PROBLEM
Below are some records. Pull every line that contains the word "this".

DATA SHOWN
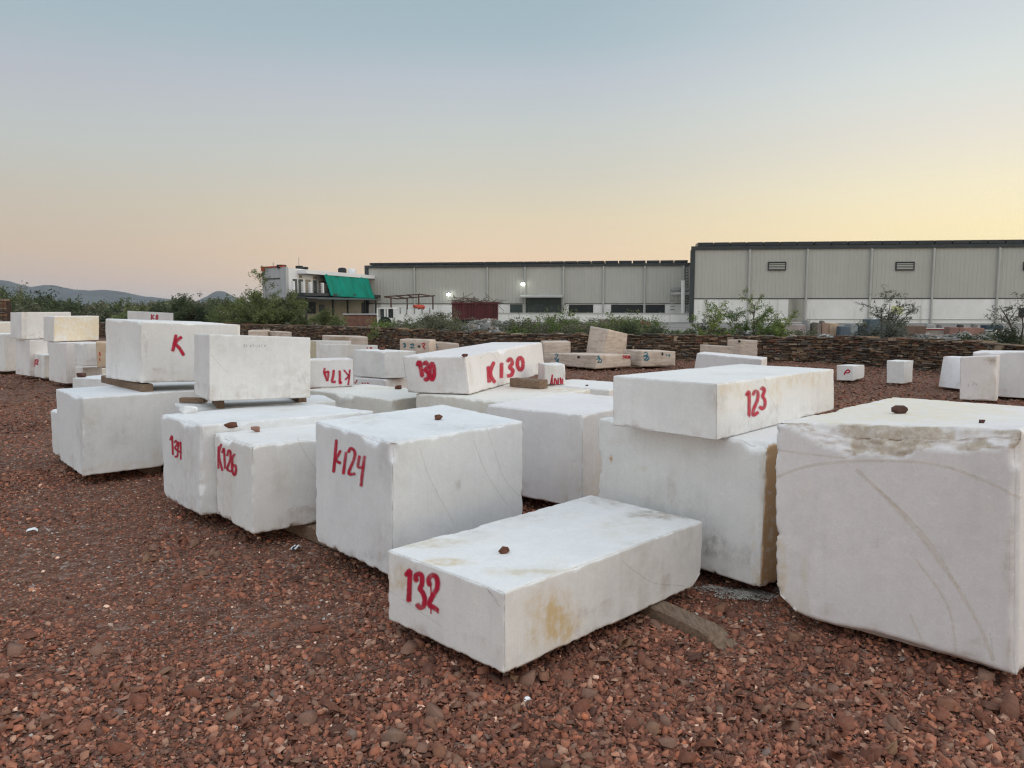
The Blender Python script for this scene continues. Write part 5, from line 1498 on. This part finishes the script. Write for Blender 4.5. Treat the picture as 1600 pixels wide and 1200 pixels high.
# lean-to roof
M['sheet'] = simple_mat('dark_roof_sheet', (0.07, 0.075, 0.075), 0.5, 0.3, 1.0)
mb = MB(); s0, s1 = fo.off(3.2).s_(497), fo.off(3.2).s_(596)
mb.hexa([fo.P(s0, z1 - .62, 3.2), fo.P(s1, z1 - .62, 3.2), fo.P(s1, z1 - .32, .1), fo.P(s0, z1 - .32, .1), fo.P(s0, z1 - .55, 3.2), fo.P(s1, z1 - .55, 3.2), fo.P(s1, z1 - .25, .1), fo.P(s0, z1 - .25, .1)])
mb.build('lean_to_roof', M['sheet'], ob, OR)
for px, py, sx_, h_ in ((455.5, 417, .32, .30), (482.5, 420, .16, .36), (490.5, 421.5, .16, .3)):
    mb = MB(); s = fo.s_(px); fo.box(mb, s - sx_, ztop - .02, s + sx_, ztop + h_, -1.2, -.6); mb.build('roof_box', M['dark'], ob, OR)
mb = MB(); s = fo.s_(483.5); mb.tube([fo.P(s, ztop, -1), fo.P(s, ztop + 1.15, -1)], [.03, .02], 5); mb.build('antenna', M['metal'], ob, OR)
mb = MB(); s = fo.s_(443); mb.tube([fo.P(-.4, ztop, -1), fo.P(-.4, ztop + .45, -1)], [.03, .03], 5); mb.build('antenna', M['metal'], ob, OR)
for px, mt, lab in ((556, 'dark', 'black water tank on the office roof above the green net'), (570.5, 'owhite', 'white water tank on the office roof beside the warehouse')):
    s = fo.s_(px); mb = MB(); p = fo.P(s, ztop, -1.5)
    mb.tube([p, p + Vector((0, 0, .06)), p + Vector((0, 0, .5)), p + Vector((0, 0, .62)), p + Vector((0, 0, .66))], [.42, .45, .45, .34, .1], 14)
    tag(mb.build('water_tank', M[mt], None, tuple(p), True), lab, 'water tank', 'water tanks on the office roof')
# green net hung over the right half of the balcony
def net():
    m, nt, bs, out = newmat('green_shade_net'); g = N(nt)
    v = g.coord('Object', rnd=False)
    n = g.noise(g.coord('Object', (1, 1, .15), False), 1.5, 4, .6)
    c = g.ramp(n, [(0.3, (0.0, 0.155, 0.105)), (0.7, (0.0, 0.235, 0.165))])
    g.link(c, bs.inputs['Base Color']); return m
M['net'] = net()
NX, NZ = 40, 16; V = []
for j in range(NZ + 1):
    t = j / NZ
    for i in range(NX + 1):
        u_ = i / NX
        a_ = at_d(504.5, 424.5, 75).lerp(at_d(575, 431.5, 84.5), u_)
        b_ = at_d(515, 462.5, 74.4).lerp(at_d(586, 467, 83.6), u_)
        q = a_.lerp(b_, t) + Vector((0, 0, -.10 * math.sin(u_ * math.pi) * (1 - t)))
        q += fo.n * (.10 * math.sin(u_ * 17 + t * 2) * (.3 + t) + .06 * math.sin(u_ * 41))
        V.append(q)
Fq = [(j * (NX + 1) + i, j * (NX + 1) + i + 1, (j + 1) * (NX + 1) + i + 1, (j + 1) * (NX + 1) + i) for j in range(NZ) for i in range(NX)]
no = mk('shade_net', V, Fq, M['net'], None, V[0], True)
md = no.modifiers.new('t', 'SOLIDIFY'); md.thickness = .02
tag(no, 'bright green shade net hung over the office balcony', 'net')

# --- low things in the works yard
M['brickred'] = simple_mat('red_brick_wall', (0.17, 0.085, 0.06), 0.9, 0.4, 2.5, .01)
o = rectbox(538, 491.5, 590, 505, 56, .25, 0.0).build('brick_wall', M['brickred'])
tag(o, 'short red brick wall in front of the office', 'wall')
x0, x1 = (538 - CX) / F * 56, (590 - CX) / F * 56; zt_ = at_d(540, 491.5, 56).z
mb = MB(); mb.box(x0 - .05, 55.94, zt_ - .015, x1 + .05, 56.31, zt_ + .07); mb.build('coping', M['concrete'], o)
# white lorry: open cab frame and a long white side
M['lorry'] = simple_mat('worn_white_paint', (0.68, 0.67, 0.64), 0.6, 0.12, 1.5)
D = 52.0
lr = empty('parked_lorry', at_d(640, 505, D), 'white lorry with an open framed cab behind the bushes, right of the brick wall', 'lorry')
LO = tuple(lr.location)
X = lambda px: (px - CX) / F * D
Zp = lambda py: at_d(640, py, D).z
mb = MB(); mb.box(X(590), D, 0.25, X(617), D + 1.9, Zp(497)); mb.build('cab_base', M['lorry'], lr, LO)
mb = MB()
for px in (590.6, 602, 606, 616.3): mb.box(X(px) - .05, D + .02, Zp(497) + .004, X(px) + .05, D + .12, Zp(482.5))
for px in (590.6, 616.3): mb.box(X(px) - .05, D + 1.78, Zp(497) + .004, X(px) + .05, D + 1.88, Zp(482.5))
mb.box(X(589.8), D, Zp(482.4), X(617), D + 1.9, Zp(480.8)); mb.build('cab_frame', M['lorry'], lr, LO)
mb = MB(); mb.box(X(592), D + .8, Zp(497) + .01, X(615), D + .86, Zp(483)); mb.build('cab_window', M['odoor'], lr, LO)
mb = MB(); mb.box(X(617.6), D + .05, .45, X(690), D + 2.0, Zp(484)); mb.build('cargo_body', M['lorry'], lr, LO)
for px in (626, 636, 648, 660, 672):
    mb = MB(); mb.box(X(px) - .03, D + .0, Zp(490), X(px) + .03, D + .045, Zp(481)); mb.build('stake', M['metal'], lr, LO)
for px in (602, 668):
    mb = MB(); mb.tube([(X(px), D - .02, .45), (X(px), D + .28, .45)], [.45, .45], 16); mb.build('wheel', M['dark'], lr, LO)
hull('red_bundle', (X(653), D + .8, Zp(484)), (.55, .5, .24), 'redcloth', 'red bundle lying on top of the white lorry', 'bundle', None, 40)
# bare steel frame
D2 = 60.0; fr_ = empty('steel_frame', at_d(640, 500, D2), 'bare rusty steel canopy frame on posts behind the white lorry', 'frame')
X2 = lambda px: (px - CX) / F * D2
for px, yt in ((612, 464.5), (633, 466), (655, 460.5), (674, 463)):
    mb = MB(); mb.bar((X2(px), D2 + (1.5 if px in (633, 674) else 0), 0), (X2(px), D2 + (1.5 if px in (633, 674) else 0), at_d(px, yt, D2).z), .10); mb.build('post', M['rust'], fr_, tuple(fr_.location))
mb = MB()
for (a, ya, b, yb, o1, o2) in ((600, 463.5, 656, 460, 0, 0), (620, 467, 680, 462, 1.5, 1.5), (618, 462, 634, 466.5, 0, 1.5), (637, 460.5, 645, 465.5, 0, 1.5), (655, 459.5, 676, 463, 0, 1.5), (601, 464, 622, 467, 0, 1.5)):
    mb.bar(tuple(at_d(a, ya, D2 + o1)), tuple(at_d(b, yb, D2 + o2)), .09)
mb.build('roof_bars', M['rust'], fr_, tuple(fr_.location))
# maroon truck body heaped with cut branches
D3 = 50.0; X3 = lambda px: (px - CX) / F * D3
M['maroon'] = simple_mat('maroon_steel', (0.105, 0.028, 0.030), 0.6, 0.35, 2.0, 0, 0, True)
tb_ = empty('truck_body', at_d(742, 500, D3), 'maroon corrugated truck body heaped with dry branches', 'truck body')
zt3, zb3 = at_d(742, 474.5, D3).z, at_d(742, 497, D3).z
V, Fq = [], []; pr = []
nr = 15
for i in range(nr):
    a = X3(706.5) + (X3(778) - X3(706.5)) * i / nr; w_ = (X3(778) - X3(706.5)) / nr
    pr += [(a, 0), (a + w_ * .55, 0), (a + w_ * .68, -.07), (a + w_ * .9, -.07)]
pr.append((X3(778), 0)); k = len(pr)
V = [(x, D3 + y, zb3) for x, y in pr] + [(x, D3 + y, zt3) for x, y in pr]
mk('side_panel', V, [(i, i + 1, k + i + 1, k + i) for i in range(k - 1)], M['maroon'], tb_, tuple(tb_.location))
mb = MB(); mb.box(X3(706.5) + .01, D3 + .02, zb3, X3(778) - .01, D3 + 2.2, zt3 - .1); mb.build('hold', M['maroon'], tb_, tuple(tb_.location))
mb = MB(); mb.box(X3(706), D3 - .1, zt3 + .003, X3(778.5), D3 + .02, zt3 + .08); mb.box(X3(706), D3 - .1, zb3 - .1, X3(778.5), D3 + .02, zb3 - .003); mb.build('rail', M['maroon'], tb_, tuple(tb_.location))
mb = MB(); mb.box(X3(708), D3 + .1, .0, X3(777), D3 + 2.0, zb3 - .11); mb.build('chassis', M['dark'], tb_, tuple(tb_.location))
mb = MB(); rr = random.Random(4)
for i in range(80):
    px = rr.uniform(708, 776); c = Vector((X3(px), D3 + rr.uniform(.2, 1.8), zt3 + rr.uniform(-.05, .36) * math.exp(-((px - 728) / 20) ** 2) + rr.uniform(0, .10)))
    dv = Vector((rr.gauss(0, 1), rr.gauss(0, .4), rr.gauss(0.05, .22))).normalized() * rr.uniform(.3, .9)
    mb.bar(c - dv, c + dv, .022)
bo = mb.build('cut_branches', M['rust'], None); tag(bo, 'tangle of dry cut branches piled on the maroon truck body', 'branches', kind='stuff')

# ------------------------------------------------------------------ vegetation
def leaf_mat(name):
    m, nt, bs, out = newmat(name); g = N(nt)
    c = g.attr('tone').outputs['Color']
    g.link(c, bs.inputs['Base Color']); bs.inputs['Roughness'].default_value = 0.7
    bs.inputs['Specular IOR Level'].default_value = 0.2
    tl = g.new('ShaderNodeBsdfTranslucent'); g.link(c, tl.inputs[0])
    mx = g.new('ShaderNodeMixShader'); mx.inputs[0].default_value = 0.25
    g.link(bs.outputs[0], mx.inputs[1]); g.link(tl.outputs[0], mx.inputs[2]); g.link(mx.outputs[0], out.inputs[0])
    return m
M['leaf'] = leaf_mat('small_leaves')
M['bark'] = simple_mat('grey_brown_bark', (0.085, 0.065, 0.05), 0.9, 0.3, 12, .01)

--

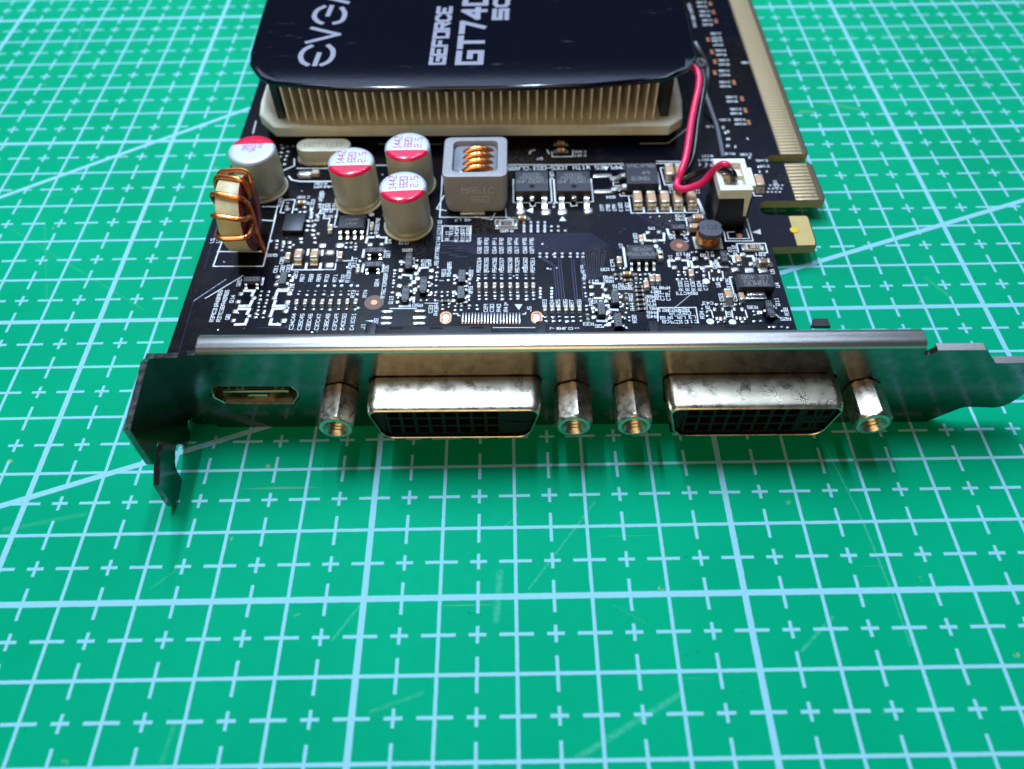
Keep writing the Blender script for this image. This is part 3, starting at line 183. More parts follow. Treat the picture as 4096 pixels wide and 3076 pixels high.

* * *

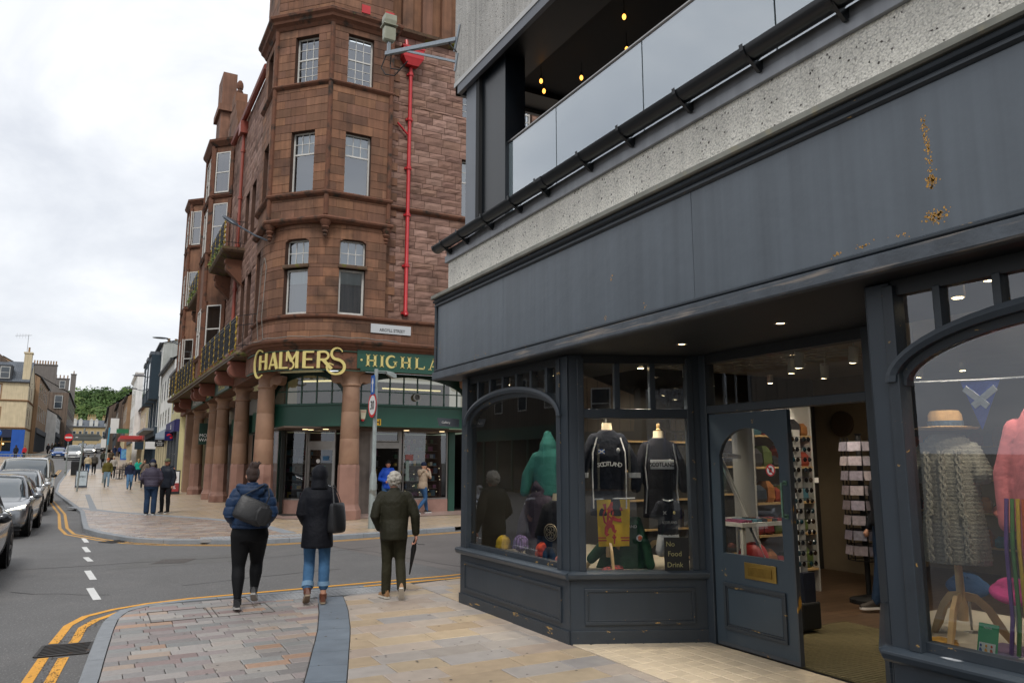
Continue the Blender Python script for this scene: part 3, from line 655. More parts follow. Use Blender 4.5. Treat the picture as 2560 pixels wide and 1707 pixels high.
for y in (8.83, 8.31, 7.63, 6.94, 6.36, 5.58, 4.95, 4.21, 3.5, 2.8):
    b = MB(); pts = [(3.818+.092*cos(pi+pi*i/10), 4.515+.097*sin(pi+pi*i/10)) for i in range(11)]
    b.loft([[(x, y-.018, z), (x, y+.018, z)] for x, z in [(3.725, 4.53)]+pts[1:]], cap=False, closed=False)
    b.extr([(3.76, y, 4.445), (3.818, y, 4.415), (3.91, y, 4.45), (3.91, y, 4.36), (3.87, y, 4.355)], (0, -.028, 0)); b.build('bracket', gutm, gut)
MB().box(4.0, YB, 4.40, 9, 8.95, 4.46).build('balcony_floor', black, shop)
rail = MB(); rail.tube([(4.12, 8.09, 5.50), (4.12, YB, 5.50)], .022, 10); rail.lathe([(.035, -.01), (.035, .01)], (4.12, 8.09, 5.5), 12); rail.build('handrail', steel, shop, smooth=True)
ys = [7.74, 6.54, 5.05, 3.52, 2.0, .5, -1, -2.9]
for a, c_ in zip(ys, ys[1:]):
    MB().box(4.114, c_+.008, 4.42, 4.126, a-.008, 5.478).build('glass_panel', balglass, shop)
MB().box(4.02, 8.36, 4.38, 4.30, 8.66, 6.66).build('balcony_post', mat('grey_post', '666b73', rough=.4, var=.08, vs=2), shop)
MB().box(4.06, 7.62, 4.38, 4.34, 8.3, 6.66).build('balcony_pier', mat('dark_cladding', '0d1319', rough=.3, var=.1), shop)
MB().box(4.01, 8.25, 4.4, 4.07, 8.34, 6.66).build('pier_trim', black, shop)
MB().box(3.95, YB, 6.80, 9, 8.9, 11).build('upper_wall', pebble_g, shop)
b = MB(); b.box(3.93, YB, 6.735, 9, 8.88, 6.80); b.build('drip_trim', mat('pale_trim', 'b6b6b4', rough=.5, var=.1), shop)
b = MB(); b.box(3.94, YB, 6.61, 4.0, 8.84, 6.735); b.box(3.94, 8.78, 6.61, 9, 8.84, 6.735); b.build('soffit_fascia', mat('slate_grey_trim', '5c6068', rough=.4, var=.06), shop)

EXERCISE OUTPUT
The Blender Python script for this scene continues. Write part 5, from line 1498 on. This part finishes the script. Write for Blender 4.5. Treat the picture as 1600 pixels wide and 1200 pixels high.
Keep writing the Blender script for this image. This is part 3, starting at line 183. More parts follow. Treat the picture as 4096 pixels wide and 3076 pixels high.
Continue the Blender Python script for this scene: part 3, from line 655. More parts follow. Use Blender 4.5. Treat the picture as 2560 pixels wide and 1707 pixels high.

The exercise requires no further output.